** Start **
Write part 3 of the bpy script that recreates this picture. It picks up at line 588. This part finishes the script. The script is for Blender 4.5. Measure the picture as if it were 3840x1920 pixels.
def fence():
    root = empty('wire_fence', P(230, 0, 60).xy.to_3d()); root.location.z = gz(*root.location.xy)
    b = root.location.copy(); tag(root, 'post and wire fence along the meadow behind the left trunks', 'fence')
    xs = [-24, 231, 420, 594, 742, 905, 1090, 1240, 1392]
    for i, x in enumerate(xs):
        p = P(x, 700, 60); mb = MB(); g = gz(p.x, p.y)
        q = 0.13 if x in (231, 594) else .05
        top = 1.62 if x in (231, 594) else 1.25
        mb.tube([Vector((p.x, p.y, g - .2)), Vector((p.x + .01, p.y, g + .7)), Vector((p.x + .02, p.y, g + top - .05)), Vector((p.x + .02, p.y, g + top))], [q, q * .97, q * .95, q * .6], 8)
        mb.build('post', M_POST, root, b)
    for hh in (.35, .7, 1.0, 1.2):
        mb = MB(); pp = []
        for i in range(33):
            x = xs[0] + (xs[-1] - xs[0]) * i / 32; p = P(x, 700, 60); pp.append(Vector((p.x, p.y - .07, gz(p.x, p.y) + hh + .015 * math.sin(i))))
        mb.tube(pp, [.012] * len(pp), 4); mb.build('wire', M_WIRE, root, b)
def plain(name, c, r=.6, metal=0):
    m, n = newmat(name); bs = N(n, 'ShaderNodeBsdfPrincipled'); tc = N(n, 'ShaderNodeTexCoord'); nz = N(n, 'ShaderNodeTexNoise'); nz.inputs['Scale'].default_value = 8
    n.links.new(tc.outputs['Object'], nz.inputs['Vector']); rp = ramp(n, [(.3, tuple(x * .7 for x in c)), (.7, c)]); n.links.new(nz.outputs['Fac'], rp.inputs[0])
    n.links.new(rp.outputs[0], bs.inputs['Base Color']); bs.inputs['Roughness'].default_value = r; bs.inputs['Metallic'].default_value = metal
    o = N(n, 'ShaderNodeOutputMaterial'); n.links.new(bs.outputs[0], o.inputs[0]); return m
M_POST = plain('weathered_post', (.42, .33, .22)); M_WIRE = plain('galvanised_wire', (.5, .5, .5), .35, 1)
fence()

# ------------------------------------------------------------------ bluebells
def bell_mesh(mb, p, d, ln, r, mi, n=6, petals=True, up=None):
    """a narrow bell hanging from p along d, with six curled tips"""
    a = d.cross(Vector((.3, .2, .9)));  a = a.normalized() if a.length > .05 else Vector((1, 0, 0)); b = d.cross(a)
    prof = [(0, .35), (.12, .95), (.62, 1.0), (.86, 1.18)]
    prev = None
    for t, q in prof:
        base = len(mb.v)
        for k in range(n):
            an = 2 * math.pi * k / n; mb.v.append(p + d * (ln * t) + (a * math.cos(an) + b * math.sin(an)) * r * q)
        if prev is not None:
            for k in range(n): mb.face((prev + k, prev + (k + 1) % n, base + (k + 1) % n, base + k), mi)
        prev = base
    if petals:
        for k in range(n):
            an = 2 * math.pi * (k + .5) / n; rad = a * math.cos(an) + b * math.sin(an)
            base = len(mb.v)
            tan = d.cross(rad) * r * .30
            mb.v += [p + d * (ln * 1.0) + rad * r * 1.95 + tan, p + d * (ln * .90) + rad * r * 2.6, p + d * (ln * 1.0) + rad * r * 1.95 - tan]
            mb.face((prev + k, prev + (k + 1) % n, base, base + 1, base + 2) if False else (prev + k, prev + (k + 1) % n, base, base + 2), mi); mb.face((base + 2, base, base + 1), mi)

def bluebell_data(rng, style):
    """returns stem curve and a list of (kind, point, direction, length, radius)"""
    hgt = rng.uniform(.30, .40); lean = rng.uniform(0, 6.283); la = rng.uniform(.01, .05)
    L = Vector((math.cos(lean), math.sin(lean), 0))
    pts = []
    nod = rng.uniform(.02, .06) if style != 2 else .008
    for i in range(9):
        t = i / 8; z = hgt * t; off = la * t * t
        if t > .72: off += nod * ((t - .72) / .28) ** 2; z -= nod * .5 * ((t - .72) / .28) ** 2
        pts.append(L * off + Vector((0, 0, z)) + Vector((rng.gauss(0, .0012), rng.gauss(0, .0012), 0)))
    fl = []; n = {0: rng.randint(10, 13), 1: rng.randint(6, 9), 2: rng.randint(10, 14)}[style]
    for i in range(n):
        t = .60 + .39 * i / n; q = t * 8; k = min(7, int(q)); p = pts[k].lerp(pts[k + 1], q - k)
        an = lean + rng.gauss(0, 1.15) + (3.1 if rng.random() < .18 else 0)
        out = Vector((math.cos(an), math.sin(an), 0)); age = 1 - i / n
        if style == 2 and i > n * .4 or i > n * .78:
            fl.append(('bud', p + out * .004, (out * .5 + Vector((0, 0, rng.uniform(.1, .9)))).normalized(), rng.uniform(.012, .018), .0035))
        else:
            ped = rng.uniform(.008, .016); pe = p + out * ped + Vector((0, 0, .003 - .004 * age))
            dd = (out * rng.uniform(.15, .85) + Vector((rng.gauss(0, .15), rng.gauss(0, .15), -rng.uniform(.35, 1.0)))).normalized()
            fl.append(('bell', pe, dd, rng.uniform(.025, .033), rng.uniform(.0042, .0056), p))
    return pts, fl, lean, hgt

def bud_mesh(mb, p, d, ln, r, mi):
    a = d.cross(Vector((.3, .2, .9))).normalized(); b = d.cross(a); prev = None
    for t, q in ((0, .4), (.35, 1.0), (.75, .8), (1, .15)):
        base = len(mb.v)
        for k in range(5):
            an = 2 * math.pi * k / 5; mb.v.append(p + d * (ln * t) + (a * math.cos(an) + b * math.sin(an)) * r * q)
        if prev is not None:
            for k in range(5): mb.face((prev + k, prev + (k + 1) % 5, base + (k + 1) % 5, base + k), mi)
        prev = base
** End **
▶ **Request**: Copy out the full material exactly as it appears.

▶ **Completed task**:
Write part 3 of the bpy script that recreates this picture. It picks up at line 588. This part finishes the script. The script is for Blender 4.5. Measure the picture as if it were 3840x1920 pixels.
def fence():
    root = empty('wire_fence', P(230, 0, 60).xy.to_3d()); root.location.z = gz(*root.location.xy)
    b = root.location.copy(); tag(root, 'post and wire fence along the meadow behind the left trunks', 'fence')
    xs = [-24, 231, 420, 594, 742, 905, 1090, 1240, 1392]
    for i, x in enumerate(xs):
        p = P(x, 700, 60); mb = MB(); g = gz(p.x, p.y)
        q = 0.13 if x in (231, 594) else .05
        top = 1.62 if x in (231, 594) else 1.25
        mb.tube([Vector((p.x, p.y, g - .2)), Vector((p.x + .01, p.y, g + .7)), Vector((p.x + .02, p.y, g + top - .05)), Vector((p.x + .02, p.y, g + top))], [q, q * .97, q * .95, q * .6], 8)
        mb.build('post', M_POST, root, b)
    for hh in (.35, .7, 1.0, 1.2):
        mb = MB(); pp = []
        for i in range(33):
            x = xs[0] + (xs[-1] - xs[0]) * i / 32; p = P(x, 700, 60); pp.append(Vector((p.x, p.y - .07, gz(p.x, p.y) + hh + .015 * math.sin(i))))
        mb.tube(pp, [.012] * len(pp), 4); mb.build('wire', M_WIRE, root, b)
def plain(name, c, r=.6, metal=0):
    m, n = newmat(name); bs = N(n, 'ShaderNodeBsdfPrincipled'); tc = N(n, 'ShaderNodeTexCoord'); nz = N(n, 'ShaderNodeTexNoise'); nz.inputs['Scale'].default_value = 8
    n.links.new(tc.outputs['Object'], nz.inputs['Vector']); rp = ramp(n, [(.3, tuple(x * .7 for x in c)), (.7, c)]); n.links.new(nz.outputs['Fac'], rp.inputs[0])
    n.links.new(rp.outputs[0], bs.inputs['Base Color']); bs.inputs['Roughness'].default_value = r; bs.inputs['Metallic'].default_value = metal
    o = N(n, 'ShaderNodeOutputMaterial'); n.links.new(bs.outputs[0], o.inputs[0]); return m
M_POST = plain('weathered_post', (.42, .33, .22)); M_WIRE = plain('galvanised_wire', (.5, .5, .5), .35, 1)
fence()

# ------------------------------------------------------------------ bluebells
def bell_mesh(mb, p, d, ln, r, mi, n=6, petals=True, up=None):
    """a narrow bell hanging from p along d, with six curled tips"""
    a = d.cross(Vector((.3, .2, .9)));  a = a.normalized() if a.length > .05 else Vector((1, 0, 0)); b = d.cross(a)
    prof = [(0, .35), (.12, .95), (.62, 1.0), (.86, 1.18)]
    prev = None
    for t, q in prof:
        base = len(mb.v)
        for k in range(n):
            an = 2 * math.pi * k / n; mb.v.append(p + d * (ln * t) + (a * math.cos(an) + b * math.sin(an)) * r * q)
        if prev is not None:
            for k in range(n): mb.face((prev + k, prev + (k + 1) % n, base + (k + 1) % n, base + k), mi)
        prev = base
    if petals:
        for k in range(n):
            an = 2 * math.pi * (k + .5) / n; rad = a * math.cos(an) + b * math.sin(an)
            base = len(mb.v)
            tan = d.cross(rad) * r * .30
            mb.v += [p + d * (ln * 1.0) + rad * r * 1.95 + tan, p + d * (ln * .90) + rad * r * 2.6, p + d * (ln * 1.0) + rad * r * 1.95 - tan]
            mb.face((prev + k, prev + (k + 1) % n, base, base + 1, base + 2) if False else (prev + k, prev + (k + 1) % n, base, base + 2), mi); mb.face((base + 2, base, base + 1), mi)

def bluebell_data(rng, style):
    """returns stem curve and a list of (kind, point, direction, length, radius)"""
    hgt = rng.uniform(.30, .40); lean = rng.uniform(0, 6.283); la = rng.uniform(.01, .05)
    L = Vector((math.cos(lean), math.sin(lean), 0))
    pts = []
    nod = rng.uniform(.02, .06) if style != 2 else .008
    for i in range(9):
        t = i / 8; z = hgt * t; off = la * t * t
        if t > .72: off += nod * ((t - .72) / .28) ** 2; z -= nod * .5 * ((t - .72) / .28) ** 2
        pts.append(L * off + Vector((0, 0, z)) + Vector((rng.gauss(0, .0012), rng.gauss(0, .0012), 0)))
    fl = []; n = {0: rng.randint(10, 13), 1: rng.randint(6, 9), 2: rng.randint(10, 14)}[style]
    for i in range(n):
        t = .60 + .39 * i / n; q = t * 8; k = min(7, int(q)); p = pts[k].lerp(pts[k + 1], q - k)
        an = lean + rng.gauss(0, 1.15) + (3.1 if rng.random() < .18 else 0)
        out = Vector((math.cos(an), math.sin(an), 0)); age = 1 - i / n
        if style == 2 and i > n * .4 or i > n * .78:
            fl.append(('bud', p + out * .004, (out * .5 + Vector((0, 0, rng.uniform(.1, .9)))).normalized(), rng.uniform(.012, .018), .0035))
        else:
            ped = rng.uniform(.008, .016); pe = p + out * ped + Vector((0, 0, .003 - .004 * age))
            dd = (out * rng.uniform(.15, .85) + Vector((rng.gauss(0, .15), rng.gauss(0, .15), -rng.uniform(.35, 1.0)))).normalized()
            fl.append(('bell', pe, dd, rng.uniform(.025, .033), rng.uniform(.0042, .0056), p))
    return pts, fl, lean, hgt

def bud_mesh(mb, p, d, ln, r, mi):
    a = d.cross(Vector((.3, .2, .9))).normalized(); b = d.cross(a); prev = None
    for t, q in ((0, .4), (.35, 1.0), (.75, .8), (1, .15)):
        base = len(mb.v)
        for k in range(5):
            an = 2 * math.pi * k / 5; mb.v.append(p + d * (ln * t) + (a * math.cos(an) + b * math.sin(an)) * r * q)
        if prev is not None:
            for k in range(5): mb.face((prev + k, prev + (k + 1) % 5, base + (k + 1) % 5, base + k), mi)
        prev = base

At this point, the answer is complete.